**Stated problem**
Your task is to copy the material exactly.

**Provided material**
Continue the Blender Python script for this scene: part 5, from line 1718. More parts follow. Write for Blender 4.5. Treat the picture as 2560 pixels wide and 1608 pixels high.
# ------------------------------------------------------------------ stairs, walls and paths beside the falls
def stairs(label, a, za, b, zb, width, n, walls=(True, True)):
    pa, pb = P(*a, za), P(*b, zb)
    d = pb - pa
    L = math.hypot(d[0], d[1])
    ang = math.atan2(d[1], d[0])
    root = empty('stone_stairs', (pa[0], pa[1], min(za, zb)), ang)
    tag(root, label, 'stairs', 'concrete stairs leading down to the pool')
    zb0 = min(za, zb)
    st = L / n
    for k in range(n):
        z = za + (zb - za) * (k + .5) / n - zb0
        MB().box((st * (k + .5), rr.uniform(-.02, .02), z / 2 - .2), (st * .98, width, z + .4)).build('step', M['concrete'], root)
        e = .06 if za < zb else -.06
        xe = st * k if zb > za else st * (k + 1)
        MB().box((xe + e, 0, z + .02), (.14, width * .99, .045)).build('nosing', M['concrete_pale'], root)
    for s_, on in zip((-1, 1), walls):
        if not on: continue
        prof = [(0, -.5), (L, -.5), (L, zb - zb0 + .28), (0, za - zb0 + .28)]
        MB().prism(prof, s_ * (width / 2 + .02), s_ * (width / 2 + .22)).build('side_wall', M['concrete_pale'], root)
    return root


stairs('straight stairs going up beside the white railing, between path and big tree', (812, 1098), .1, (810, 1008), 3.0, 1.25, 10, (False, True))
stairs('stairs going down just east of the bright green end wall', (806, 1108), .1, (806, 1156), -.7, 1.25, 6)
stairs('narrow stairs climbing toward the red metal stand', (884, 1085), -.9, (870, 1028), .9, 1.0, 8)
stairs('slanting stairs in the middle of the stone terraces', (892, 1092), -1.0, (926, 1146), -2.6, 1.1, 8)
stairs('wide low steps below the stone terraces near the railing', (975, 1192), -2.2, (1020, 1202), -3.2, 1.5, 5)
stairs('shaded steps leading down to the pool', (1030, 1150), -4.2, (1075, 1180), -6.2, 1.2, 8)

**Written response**
Continue the Blender Python script for this scene: part 5, from line 1718. More parts follow. Write for Blender 4.5. Treat the picture as 2560 pixels wide and 1608 pixels high.
# ------------------------------------------------------------------ stairs, walls and paths beside the falls
def stairs(label, a, za, b, zb, width, n, walls=(True, True)):
    pa, pb = P(*a, za), P(*b, zb)
    d = pb - pa
    L = math.hypot(d[0], d[1])
    ang = math.atan2(d[1], d[0])
    root = empty('stone_stairs', (pa[0], pa[1], min(za, zb)), ang)
    tag(root, label, 'stairs', 'concrete stairs leading down to the pool')
    zb0 = min(za, zb)
    st = L / n
    for k in range(n):
        z = za + (zb - za) * (k + .5) / n - zb0
        MB().box((st * (k + .5), rr.uniform(-.02, .02), z / 2 - .2), (st * .98, width, z + .4)).build('step', M['concrete'], root)
        e = .06 if za < zb else -.06
        xe = st * k if zb > za else st * (k + 1)
        MB().box((xe + e, 0, z + .02), (.14, width * .99, .045)).build('nosing', M['concrete_pale'], root)
    for s_, on in zip((-1, 1), walls):
        if not on: continue
        prof = [(0, -.5), (L, -.5), (L, zb - zb0 + .28), (0, za - zb0 + .28)]
        MB().prism(prof, s_ * (width / 2 + .02), s_ * (width / 2 + .22)).build('side_wall', M['concrete_pale'], root)
    return root


stairs('straight stairs going up beside the white railing, between path and big tree', (812, 1098), .1, (810, 1008), 3.0, 1.25, 10, (False, True))
stairs('stairs going down just east of the bright green end wall', (806, 1108), .1, (806, 1156), -.7, 1.25, 6)
stairs('narrow stairs climbing toward the red metal stand', (884, 1085), -.9, (870, 1028), .9, 1.0, 8)
stairs('slanting stairs in the middle of the stone terraces', (892, 1092), -1.0, (926, 1146), -2.6, 1.1, 8)
stairs('wide low steps below the stone terraces near the railing', (975, 1192), -2.2, (1020, 1202), -3.2, 1.5, 5)
stairs('shaded steps leading down to the pool', (1030, 1150), -4.2, (1075, 1180), -6.2, 1.2, 8)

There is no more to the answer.